## GIVEN INSTRUCTION
Restate word for word the lines of the data below, from the first through the one that has "fcol('red', (176, 40, 40));".

## GIVEN MATERIAL
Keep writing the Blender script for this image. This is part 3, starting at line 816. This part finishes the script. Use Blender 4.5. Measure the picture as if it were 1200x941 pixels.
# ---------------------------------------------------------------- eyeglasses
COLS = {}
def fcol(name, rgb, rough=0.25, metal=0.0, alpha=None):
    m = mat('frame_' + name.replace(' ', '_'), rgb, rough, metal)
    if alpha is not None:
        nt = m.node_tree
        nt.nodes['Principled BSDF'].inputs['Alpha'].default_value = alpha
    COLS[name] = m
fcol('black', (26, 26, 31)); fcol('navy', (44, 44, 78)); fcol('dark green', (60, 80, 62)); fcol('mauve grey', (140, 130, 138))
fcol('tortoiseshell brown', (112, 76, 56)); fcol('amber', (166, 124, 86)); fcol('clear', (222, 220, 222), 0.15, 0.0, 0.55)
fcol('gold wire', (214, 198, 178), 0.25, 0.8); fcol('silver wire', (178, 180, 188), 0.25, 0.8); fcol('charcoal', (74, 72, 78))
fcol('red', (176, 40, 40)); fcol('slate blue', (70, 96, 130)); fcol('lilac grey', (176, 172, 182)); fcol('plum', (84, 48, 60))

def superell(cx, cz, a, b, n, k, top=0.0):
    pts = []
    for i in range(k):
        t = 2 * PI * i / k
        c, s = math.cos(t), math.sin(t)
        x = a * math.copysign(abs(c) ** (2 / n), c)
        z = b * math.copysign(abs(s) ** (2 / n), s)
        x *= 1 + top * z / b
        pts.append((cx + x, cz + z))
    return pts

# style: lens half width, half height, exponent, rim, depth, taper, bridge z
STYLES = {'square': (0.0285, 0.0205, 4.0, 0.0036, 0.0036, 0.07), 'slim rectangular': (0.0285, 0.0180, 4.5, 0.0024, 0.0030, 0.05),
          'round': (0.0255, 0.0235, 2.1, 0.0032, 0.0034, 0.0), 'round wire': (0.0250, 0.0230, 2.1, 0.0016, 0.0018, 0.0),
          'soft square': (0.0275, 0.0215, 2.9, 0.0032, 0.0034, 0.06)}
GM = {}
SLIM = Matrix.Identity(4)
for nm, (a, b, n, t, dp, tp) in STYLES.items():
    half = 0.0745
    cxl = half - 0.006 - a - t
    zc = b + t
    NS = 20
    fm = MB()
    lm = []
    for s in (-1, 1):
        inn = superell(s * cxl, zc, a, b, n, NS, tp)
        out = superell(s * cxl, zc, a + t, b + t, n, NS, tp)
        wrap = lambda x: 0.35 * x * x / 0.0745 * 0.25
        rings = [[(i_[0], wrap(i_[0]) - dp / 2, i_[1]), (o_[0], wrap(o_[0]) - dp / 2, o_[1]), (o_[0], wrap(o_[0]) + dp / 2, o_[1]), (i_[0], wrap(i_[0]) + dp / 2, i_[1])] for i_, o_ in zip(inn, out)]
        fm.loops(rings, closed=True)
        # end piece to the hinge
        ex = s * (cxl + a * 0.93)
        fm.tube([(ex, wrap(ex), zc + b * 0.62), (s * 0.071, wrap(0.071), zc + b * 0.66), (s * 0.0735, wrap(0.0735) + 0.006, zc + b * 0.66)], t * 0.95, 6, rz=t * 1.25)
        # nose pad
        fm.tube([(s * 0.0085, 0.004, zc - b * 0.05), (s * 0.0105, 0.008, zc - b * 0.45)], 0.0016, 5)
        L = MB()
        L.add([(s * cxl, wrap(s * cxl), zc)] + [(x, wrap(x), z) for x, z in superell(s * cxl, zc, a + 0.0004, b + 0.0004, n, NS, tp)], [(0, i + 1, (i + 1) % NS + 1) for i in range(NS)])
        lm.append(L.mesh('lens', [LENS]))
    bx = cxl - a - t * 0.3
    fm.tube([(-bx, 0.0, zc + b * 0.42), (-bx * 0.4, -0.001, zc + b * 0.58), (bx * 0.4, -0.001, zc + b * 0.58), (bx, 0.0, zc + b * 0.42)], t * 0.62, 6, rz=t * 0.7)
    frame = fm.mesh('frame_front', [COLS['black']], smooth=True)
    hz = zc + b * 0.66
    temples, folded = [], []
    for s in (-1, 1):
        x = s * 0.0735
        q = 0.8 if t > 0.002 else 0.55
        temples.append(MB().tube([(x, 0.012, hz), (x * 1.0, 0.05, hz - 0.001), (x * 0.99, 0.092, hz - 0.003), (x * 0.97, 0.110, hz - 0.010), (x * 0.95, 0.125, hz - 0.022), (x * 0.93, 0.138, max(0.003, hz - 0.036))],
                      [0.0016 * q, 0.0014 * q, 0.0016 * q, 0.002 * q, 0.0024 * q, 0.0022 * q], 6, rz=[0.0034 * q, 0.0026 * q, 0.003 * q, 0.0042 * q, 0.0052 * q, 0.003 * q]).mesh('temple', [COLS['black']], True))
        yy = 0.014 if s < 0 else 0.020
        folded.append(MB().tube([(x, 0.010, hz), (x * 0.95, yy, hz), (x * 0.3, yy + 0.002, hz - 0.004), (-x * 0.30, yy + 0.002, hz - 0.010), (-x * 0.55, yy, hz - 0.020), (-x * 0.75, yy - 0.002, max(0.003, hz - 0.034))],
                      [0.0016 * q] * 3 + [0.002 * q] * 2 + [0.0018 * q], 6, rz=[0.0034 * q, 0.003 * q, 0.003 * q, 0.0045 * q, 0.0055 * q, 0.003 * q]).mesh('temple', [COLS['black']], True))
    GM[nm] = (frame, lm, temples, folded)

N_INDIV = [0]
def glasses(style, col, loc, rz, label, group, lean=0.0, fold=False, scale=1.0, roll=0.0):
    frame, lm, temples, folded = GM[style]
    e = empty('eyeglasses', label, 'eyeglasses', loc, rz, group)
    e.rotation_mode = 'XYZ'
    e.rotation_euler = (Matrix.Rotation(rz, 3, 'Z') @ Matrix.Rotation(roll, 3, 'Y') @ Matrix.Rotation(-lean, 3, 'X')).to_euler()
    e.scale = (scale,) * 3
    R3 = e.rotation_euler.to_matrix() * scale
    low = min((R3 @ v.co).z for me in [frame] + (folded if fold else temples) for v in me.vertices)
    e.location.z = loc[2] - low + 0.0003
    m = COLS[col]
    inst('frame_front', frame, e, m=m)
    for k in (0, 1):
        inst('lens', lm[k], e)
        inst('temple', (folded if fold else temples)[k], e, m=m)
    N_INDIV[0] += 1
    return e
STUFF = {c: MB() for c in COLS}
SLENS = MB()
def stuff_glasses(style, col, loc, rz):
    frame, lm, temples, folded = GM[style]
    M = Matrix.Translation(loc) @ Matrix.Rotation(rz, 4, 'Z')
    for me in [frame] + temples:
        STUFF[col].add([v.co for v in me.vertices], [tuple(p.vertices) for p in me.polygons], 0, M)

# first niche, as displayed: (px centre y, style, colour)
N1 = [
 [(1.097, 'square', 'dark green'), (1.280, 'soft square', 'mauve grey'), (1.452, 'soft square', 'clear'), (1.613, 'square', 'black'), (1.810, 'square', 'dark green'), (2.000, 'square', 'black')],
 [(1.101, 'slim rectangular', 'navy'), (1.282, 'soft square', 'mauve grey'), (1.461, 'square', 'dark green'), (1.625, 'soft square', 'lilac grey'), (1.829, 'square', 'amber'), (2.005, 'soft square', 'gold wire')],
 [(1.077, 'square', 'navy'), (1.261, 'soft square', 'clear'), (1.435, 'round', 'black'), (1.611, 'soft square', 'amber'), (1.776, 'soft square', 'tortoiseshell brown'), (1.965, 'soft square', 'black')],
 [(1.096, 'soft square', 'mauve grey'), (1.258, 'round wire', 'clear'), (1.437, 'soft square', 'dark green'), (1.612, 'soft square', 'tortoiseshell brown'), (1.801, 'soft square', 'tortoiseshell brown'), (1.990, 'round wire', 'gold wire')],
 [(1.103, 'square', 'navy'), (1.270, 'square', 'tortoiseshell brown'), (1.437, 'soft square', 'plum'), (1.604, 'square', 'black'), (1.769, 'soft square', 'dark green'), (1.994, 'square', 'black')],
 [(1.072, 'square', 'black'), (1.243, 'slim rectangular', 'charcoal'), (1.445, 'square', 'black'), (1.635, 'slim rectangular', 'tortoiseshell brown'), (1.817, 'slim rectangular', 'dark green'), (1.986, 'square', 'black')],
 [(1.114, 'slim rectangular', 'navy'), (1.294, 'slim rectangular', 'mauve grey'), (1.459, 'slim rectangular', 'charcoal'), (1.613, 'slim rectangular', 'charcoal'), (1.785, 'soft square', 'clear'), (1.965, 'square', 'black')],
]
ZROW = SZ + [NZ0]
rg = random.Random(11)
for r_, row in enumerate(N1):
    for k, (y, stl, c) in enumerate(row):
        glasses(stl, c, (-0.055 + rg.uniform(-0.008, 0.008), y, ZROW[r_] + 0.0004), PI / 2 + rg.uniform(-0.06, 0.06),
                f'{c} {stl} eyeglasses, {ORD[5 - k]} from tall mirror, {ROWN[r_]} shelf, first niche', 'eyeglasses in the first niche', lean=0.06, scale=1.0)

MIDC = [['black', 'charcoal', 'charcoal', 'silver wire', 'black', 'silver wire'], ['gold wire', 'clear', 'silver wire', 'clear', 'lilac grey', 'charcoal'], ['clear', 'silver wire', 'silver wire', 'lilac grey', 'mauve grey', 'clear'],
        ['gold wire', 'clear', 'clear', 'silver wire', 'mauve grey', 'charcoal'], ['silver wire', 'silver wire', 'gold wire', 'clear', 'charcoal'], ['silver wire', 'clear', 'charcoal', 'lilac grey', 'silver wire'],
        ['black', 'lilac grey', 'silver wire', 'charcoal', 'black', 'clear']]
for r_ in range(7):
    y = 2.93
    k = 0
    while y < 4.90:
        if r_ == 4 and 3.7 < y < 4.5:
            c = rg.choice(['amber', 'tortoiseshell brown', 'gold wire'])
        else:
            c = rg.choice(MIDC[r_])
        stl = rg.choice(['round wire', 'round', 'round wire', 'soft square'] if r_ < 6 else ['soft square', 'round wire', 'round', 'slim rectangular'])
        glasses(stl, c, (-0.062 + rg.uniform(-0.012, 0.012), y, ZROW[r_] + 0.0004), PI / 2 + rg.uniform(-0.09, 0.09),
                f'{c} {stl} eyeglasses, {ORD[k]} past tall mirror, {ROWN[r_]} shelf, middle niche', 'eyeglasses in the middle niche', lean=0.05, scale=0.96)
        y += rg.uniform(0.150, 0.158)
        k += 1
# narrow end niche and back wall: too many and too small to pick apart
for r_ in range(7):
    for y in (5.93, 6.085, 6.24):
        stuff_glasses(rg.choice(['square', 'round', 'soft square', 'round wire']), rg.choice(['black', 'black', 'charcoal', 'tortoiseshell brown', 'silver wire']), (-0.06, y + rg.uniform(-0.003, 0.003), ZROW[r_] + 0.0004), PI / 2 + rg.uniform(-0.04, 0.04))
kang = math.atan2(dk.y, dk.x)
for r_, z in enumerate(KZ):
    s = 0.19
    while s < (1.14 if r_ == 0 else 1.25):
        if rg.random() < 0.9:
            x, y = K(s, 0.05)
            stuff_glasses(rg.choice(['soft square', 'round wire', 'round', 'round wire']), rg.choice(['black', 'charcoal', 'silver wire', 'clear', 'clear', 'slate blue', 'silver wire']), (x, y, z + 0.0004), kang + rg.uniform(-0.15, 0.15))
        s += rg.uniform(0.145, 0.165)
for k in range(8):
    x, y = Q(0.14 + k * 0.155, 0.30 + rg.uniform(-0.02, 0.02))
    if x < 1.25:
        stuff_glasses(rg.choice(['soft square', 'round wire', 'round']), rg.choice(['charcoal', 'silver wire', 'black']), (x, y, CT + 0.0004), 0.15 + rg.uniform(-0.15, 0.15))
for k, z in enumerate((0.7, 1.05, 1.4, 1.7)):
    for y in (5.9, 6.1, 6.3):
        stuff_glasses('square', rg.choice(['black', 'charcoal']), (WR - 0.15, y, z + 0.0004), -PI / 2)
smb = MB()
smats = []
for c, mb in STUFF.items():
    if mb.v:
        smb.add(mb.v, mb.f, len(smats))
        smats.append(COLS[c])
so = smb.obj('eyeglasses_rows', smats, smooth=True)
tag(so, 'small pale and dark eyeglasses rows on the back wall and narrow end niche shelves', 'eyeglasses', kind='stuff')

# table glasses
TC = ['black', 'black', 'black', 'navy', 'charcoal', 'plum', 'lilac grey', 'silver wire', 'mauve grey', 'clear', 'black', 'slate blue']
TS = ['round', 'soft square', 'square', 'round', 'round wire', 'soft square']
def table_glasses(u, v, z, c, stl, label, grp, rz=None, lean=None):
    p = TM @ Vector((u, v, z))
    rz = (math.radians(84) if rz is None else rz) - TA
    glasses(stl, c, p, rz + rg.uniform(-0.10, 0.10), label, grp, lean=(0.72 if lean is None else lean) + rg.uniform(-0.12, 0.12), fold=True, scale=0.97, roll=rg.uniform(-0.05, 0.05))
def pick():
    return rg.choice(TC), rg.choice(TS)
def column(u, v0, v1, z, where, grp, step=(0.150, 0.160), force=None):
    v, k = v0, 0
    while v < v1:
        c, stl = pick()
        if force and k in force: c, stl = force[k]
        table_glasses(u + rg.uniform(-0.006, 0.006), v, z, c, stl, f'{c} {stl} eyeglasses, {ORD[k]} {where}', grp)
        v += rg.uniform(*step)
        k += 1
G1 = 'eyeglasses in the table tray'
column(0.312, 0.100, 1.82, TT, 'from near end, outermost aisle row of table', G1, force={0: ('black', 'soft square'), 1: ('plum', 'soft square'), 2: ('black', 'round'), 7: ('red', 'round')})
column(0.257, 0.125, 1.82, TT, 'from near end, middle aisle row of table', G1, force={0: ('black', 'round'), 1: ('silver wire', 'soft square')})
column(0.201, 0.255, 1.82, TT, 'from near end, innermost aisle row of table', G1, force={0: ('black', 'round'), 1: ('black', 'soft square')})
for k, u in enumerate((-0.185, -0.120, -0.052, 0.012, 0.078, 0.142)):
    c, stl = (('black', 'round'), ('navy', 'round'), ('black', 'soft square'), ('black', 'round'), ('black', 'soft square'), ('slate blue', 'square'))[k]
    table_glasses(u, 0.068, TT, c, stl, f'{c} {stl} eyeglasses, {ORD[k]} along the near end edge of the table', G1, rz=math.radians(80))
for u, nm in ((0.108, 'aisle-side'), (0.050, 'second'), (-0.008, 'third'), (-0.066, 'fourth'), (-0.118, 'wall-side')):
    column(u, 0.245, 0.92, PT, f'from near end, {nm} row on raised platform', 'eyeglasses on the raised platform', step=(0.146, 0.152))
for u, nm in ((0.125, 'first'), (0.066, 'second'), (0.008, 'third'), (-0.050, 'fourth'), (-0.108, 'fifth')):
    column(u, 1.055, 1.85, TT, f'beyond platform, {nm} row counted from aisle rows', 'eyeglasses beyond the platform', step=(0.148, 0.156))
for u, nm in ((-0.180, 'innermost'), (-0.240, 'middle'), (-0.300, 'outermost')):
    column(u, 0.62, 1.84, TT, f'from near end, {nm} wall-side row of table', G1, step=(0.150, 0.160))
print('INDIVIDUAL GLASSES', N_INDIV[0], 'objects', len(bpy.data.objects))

## RESULT OF THE EXERCISE
Keep writing the Blender script for this image. This is part 3, starting at line 816. This part finishes the script. Use Blender 4.5. Measure the picture as if it were 1200x941 pixels.
# ---------------------------------------------------------------- eyeglasses
COLS = {}
def fcol(name, rgb, rough=0.25, metal=0.0, alpha=None):
    m = mat('frame_' + name.replace(' ', '_'), rgb, rough, metal)
    if alpha is not None:
        nt = m.node_tree
        nt.nodes['Principled BSDF'].inputs['Alpha'].default_value = alpha
    COLS[name] = m
fcol('black', (26, 26, 31)); fcol('navy', (44, 44, 78)); fcol('dark green', (60, 80, 62)); fcol('mauve grey', (140, 130, 138))
fcol('tortoiseshell brown', (112, 76, 56)); fcol('amber', (166, 124, 86)); fcol('clear', (222, 220, 222), 0.15, 0.0, 0.55)
fcol('gold wire', (214, 198, 178), 0.25, 0.8); fcol('silver wire', (178, 180, 188), 0.25, 0.8); fcol('charcoal', (74, 72, 78))
fcol('red', (176, 40, 40)); fcol('slate blue', (70, 96, 130)); fcol('lilac grey', (176, 172, 182)); fcol('plum', (84, 48, 60))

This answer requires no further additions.